The Leprechaun movies write their own rulebooks as they go along, always with the Leprechaun saying, "Haven't you read the lore?" or some other such mockery. No, jerkface, because the only lore which would have told us that stupid arbitrary rule you just enforced are these very movies. You could just as well ask, "haven't you seen this movie before?" Of course, the answer would come back, YES -- we saw it in Leprechauns 1 and 2 and it was just as stupid and arbitrary then.

I hate myself and I hate all of you. I feel like the nerdy kid in the after school special that becomes a crack addict because the guy on the football team called him a wimp.

3 comments:

Octopunk said...

In 2003 I was in Rhode Island, and rode shotgun with JPX for about half a dozen of his Horrorthon movies, but I never wrote any reviews. Last year I'mnotMarc had a similar initiation year, bearing full credentials but getting to only 3 movies.

Not that there was doubt before, but this review certainly solidifies it: you are a Horrorthonner. JPX watched all the Children of the Corn movies, Summerisle watched all the movies in the Italian Zombie series, and I watched all the Howlings. Welcome, welcome.

Sucker.

Sometime in the past year or two, I recall JPX mentioning to me that for the heck of it he watched all 7 Police Academy movies. "They really get worse as the series goes on" he said.

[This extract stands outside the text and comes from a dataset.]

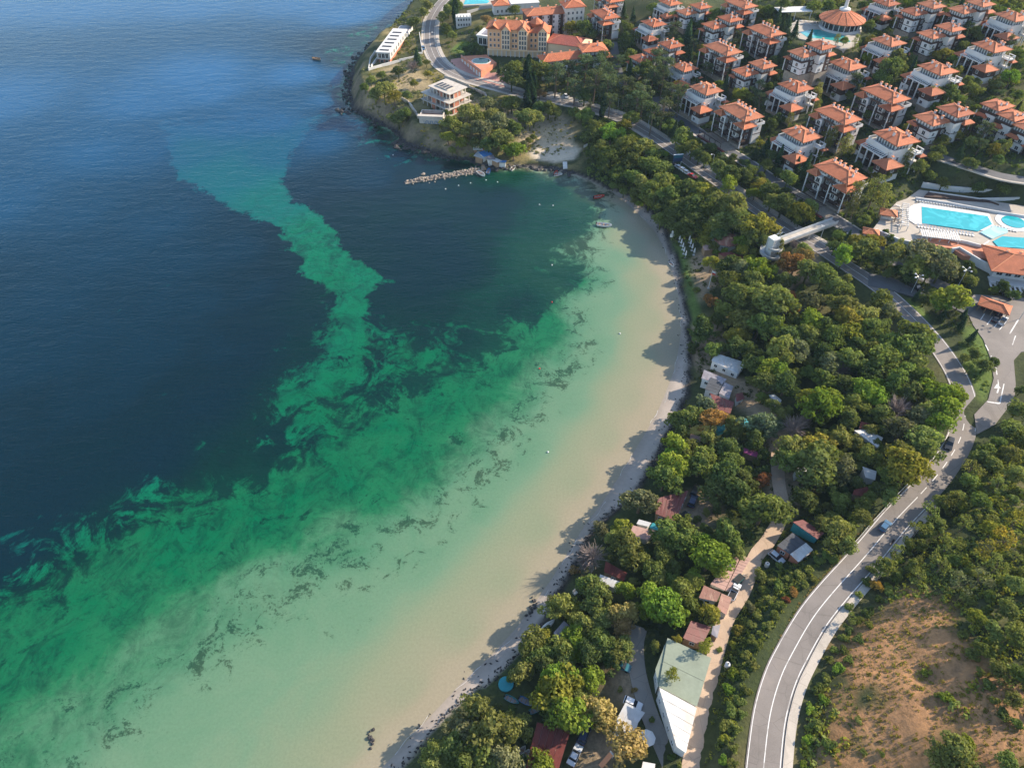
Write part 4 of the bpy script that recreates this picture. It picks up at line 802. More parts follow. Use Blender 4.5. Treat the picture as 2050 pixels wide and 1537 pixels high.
def apartments():
    t0 = None
    for (px, py, h, x, y, ev, lab, nm) in ((1049, 43, 9, 6.5, 5.5, 7.5, 'low red-roofed apartment block directly behind the peach hotel', 'apartment_block'), (1098, 18, 13, 13.5, 5.5, 12.0, 'long four-storey apartment block with white and brown bays behind the hotel', 'apartment_block'), (1146, 8, 14, 5.5, 5.5, 14, 'tall beige apartment tower at the top edge behind the hotel', 'apartment_tower')):
        g = hit(px, py, h); t = thing(nm, lab, 'apartments', tuple(g), R(14), land=('the ' + ' '.join(lab.split()[:3]) + ' block').replace('block block', 'block'))
        wall(t, -x, -y, -7, x, y, ev, 'timber' if x > 10 else 'offwhite'); 
        if x > 10:
            for xx in (-11, -5, 1, 7.4): wall(t, xx, -y - .5, .5, xx + 3.4, -y + .2, ev - .3, 'white', 'bay')
            for z in (1.5, 4.4, 7.3, 9.8): winrow(t, -12.6, 12.5, -y - .5, z, '-y', 8, 1.0, 1.4)
        else:
            for z in np.arange(1.5, ev - 1.6, 2.9): winrow(t, -x + .5, x - .5, -y, z, '-y', 4, 1.0, 1.4); winrow(t, -y + .5, y - .5, x, z, '+x', 3, 1.0, 1.4)
        roof(t, -x - .8, -y - .8, x + .8, y + .8, ev, 2.0, 'roof', 'roof'); roof(t, -x + 1, -y - 1.8, -x + 5, -y, 3.2, .8, 'lower_roof', cap=False)
        for i in range(5 if x > 10 else 3): chimney(t, -x * .7 + i * x * 1.4 / 4, 1.2, ev + 1.3, 1.1)
        EX.append((g[0], g[1], x * .9 + 2))
    g = hit(928, 44, 2); t = thing('ruined_house', 'small white two-storey shell with square window openings near the top road', 'ruin', tuple(g), R(8), land='the small white shell')
    wall(t, -4.5, -3, -2, 4.5, 3, 5.6)
    for i in range(5): MB().cbox(-3.8 + i * 1.9, -3, 5.6, .5, .4, 1.0).obj('merlon', 'offwhite', t)
    for z in (.6, 3.4): winrow(t, -4, 4, -3, z, '-y', 5, .9, 1.3)
    EX.append((g[0], g[1], 5))
    g = hit(1032, 10, 4); t = thing('seaside_villa', 'white house with red roof edge beside the topmost pool', 'house', tuple(g), R(10)); wall(t, -14, -4, -3, 14, 4, 5.4); roof(t, -14.6, -4.6, -4, 4.6, 5.4, 1.8); wall(t, -3.5, -4.2, 5.4, 14.2, 4.2, 5.8, 'white', 'flat_roof'); winrow(t, -13, 13, -4, 1.2, '-y', 10, 1.0, 1.6); EX.append((g[0], g[1], 12))
    g = hit(955, 6); t = thing('swimming_pool', 'pale blue pool at the top edge left of the white house', 'pool', tuple(g), R(8)); wall(t, -13, -6, -3, 11, 6, .5, 'paving', 'pool_deck'); MB().prism([(-9, -4), (6, -4), (8, 0), (6, 4.5), (-7, 4.5)], .2, .56).obj('pool_water', 'pool', t); EX.append((g[0], g[1], 11))
    # white boundary wall behind the road
    pts = [hit(a, b) for a, b in ((935, 30), (960, 20), (990, 16), (1030, 14), (1060, 12))]; b = MB()
    for p, q in zip(pts[:-1], pts[1:]): b.bar((p[0], p[1], min(p[2], q[2]) - 1), (q[0], q[1], min(p[2], q[2]) - 1), .4, 3.2)
    tag(b.obj('boundary_wall', 'grey'), 'pale boundary wall below the topmost pool', 'wall')
apartments()
def point_buildings():
    # modern white house on the point
    A, rz, L = frame2((752, 128), (800, 62), z=9.0); t = thing('modern_house', 'modern flat-roofed white house with skylights on the sea point', 'house', (A[0], A[1], 7.6), rz, land='the modern house on the point')
    wall(t, -6, -9, -5, L + 3, .6, .2, 'offwhite', 'podium'); wall(t, -6.5, .4, -2, L + 4, .9, 2.8, 'white', 'garden_wall'); wall(t, 2, -8, .2, L * .62, -1.5, 3.6, 'brick', 'lower_storey'); wall(t, 1, -8.6, 3.6, L * .7, -1, 7.2, 'grey', 'upper_storey')
    wall(t, .6, -9.2, 7.2, L * .72, -.6, 7.7, 'white', 'flat_roof'); wall(t, L * .74, -8.5, .2, L * 1.0, -1, 4.6, 'white', 'annex'); wall(t, L * .75, -8.2, 4.6, L * .99, -1.3, 4.8, 'greysheet', 'roof_membrane')
    for i in range(6): wall(t, 3 + i * L * .105, -7.5, 7.7, 4.3 + i * L * .105, -2.2, 8.0, 'bitumen', 'skylight')
    winrow(t, -7.8, -1.6, 1.0, 4.3, '-x', 3, 1.6, 2.4); winrow(t, -7.4, -2.0, 2.0, .8, '-x', 2, 1.6, 2.2); winrow(t, 2, L * .7, -8.6, 4.4, '-y', 7, 1.6, 2.2)
    EX.append((A[0] + math.cos(rz) * L / 2, A[1] + math.sin(rz) * L / 2, 11))
    b = MB(); pts = [hit(a, b_) for a, b_ in ((738, 142), (742, 120), (752, 106))]; pts2 = [hit(a, b_) for a, b_ in ((738, 142), (765, 134), (800, 124), (835, 112), (846, 108), (840, 70))]
    for pp in (pts, pts2):
        for p, q in zip(pp[:-1], pp[1:]): b.bar((p[0], p[1], min(p[2], q[2]) - 1.5), (q[0], q[1], min(p[2], q[2]) - 1.5), .35, 3.0)
    tag(b.obj('garden_wall', 'white'), 'white garden wall round the modern house on the point', 'wall')
    # unfinished concrete building
    A, rz, L = frame2((846, 210), (899, 233), z=8.6); t = thing('concrete_shell', 'unfinished concrete and brick building with open floors on the point', 'building shell', (A[0], A[1], 8.4), rz, land='the unfinished concrete building')
    Wd = 15.0; fl = ((0, 0, L, Wd), (0, .5, L, Wd), (3.0, 3.0, L - 2, Wd - .5)); z = .2
    wall(t, 0, 0, -4, L, Wd, .1, 'concrete', 'foundation')
    for i, (x0, y0, x1, y1) in enumerate(fl):
        for a in range(7):
            for c in range(5): 
                cx, cy = x0 + .4 + (x1 - x0 - .8) * a / 6, y0 + .4 + (y1 - y0 - .8) * c / 4
                if a in (0, 6) or c in (0, 4): MB().cbox(cx, cy, z, .45, .45, 2.9).obj('column', 'concrete', t)
        wall(t, x0 - .5, y0 - .5, z + 2.9, x1 + .5, y1 + .5, z + 3.2, 'concrete', 'floor_slab')
        wall(t, x0 + 2.4, y0 + 2.6, z, x1 - 2.6, y1 - 2, z + 2.9, 'brick' if i else 'concrete', 'infill_wall'); wall(t, x1 - .5, y0 + 3, z + .02, x1 - .25, y0 + 7.6, z + 2.88, 'brick', 'infill_wall'); wall(t, x0 + L * .35, y0 + .2, z + .02, x0 + L * .48, y0 + .45, z + 2.88, 'brick', 'infill_wall')
        z += 3.2
    for i in range(4): wall(t, 5 + i * (L - 12) / 3.4, 5, z, 7.2 + i * (L - 12) / 3.4, 10, z + .5, 'concrete', 'roof_upstand'); wall(t, 5.3 + i * (L - 12) / 3.4, 5.3, z + .5, 6.9 + i * (L - 12) / 3.4, 9.7, z + .54, 'bitumen', 'dark_opening_panel')  # dark panels on the upstands stand in for the shade inside openings
    EX.append((A[0] + math.cos(rz) * L / 2 + 4, A[1] + math.sin(rz) * L / 2 + 7, 13))
    # open concrete tank at the cliff edge and the stepped wall leading to it
    A, rz, L = frame2((841, 259), (888, 261), z=4.5); t = thing('concrete_tank', 'open pale concrete box with graffiti at the cliff edge', 'tank', (A[0], A[1], hit(862, 248)[2] - 1.6), rz, land='the concrete tank on the cliff')
    wall(t, 0, 0, -6, L, .5, 5.2, 'concrete', 'front_wall'); wall(t, 0, .5, -1, .5, 8, 5.2, 'concrete', 'side_wall'); wall(t, L - .5, .5, -1, L, 8, 5.2, 'concrete', 'side_wall'); wall(t, .5, 7.5, -1, L - .5, 8, 5.2, 'concrete', 'rear_wall'); wall(t, .5, .5, -1, L - .5, 7.5, 3.4, 'brick', 'tank_floor'); wall(t, -.8, -.2, 5.2, L + .4, 2.0, 5.5, 'concrete', 'coping_slab')
    g = MB()
    for i in range(7):
        x = 2.2 + i * (L - 4) / 7; g.box(x, -.04, 1.6, x + .22, -.01, 3.2); g.box(x + .22, -.04, 2.9 if i % 2 else 1.6, x + .95, -.01, 3.2 if i % 2 else 1.85); g.box(x + .75, -.04, 1.85, x + .95, -.01, 2.9)
    g.obj('graffiti', 'car_blue', t)
    EX.append((A[0] + L / 2, A[1] + 4, 8)); b = MB(); pp = [hit(a, c) for a, c in ((805, 200), (818, 207), (826, 218), (834, 230), (838, 238))]
    for p, q in zip(pp[:-1], pp[1:]): b.bar((p[0], p[1], min(p[2], q[2]) - 2), (q[0], q[1], min(p[2], q[2]) - 2), .7, 3.4)
    tag(b.obj('retaining_wall', 'concrete'), 'stepped pale retaining wall leading down to the concrete tank', 'wall')
    b = MB(); pp = [hit(a, c) for a, c in ((890, 157), (915, 165), (940, 176), (972, 192), (974, 198))]
    for p, q in zip(pp[:-1], pp[1:]): b.bar((p[0], p[1], min(p[2], q[2]) - 1), (q[0], q[1], min(p[2], q[2]) - 1), .4, 2.6)
    tag(b.obj('retaining_wall', 'concrete'), 'long concrete wall between the shell building and the main road', 'wall')
point_buildings()
def pool_polys(px, z, m, name, par, th=.06, base=None):
    p = [atz(a, b, z) for a, b in px]; o = par.location; return MB().prism([(q[0] - o.x, q[1] - o.y) for q in p], (base if base is not None else z - .5) - o.z, z + th - o.z).obj(name, m, par)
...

That's right. We're H to the Hardcore up in here.

Johnny Sweatpants said...

I wish they made a hundred of these movies!

We just might have to start our own Horrorthon recovery support group in November.

Johnny Sweatpants said...

I've been chuckling ALL DAY LONG because of this review! The gold that the leprechaun unwaveringly searches for can be found right there! This review almost justifies the movie itself!

Is there anything more soul-numbing than limericks?

I can't stop using exclamation points!